Out-of-game messaging and calls

AvaLine is the name of the current virtual telephony system powered by Vivox. A timeline in the May 2009 press release indicates that sending SMS from inside SL to out-of-game mobile phones should become possible in 2010. AvaLine's extension will let residents call or send SMS to real-world phones. Since March 2007 (before the launch of the voice-chat in SL), SL residents were told they would have to pay to use out-of-game telephony features: Eventually, Linden plans to charge Linden Dollars for the service to be activated on privately owned land. People who own land can pay to have VoIP activated for all users on their property. For a single user, AvaLine costs L$14,400/year, ie US$70/year. Residents pay only for monthly flat-rate AvaLine service, regardless of how many calls are received or minutes are used. And

Before AvaLine was launched, other organizations had started to think and actually implemented out-of-game calls and SMS. For instance, in September 2007, NEC opened an island in SL. They offered the possibility for residents to make calls to another person in the real world and send text oriented messages such as SMS, email and IP Messaging [...] to the real world. Other organizations such as Swisscom (through Starfruit) sponsored 100,000 SMS that residents could send from virtual phone booth to out-of-game phones. Another system called SLFONE enables residents to send 120SMS to 240 countries and 700 networks for 8500L$/year (ie US$40).

Reception and adoption by the residents

Three major announcements were made by LL to their residents about voice integration in SL. The earliest news was a FAQ justifying the introduction of voice to SL. It was published by Joe Linden and received half a thousand comments. The second news was published in May 2009. It introduced the AvaLine beta and showed a lot of unsatisfied users as well. Third, the end of AvaLine beta in August 2009 and its introduction to all residents as one of the new bells and whistles brought a lot of concern as well. The residents' comments showed they cared more about stability than new features. Many of them wondered why they would pay to use a semi-working functionnality while they are currently doing fine with other voice-chat systems.

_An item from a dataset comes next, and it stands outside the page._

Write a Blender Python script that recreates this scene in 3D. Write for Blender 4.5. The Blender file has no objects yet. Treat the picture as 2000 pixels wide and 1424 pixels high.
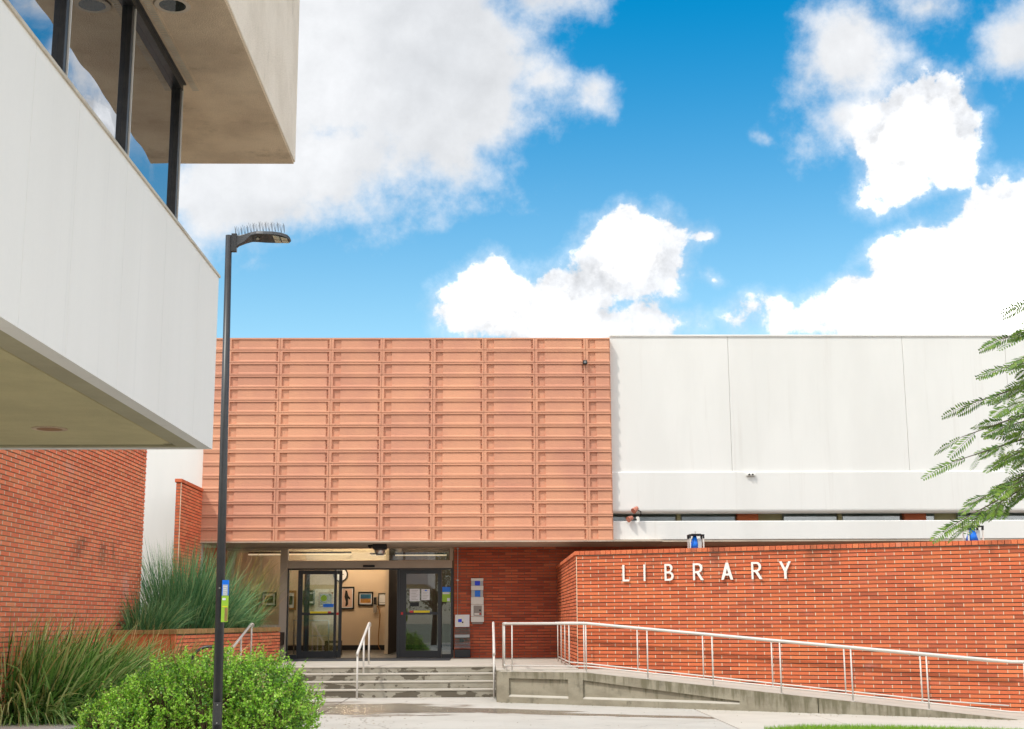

  • When voice was first introduced the same arguments were made - LL said we all loved it, most people said they never/couldn't use it and some people said it was vital for them.
  • This new shiny toy is just something to try to distract people from the real issues.
  • We want stability before the introduction of new features.
  • Utterly pointless and I bet you were told so in all those ridiculous surveys. And your call quality is awful, skype ftw.
  • each shiny new toy gets lots of marketing attention, but fixing things that are broken in a product you've already sold isn't as sexy.

Unfortunately, one of the last word given by LL was: join me for Office Hours [...] we will discuss your ideas about what kinds of communications tools would best help you enhance your Second Life experience. A very interesting official Linden reaction to residents' complains was Partnerships, like the one with Vivox that helped bring us AvaLine, also greatly reduce the number of internal staff needed to deliver projects.
LL may have to keep bringing new content to its customers to keep some of them attracted. That is a perfectly normal marketing strategy in any MMOG. However LL is not an MMOG, and the average SL residents may differ quite much from the average MMO gamer. The obvious difference is: some of the residents work or earn money thanks to SL. So I think it might be more efficient to base a communication strategy on debugging or maintenance rather than on new features.


Finally, I am puzzled by the strange (or lack of?) community management style followed by LL. Joe Linden published "Over 15 Billion Voice Minutes Served", but he was not in charge of answering the comments although he wrote I look forward to hearing what you think. Instead, it was Jeska Linden (an actual community manager with 20 times more news posted than Joe) who stepped up to the plate. Is "what is rare is important" the point in Joe announcing new features to the community?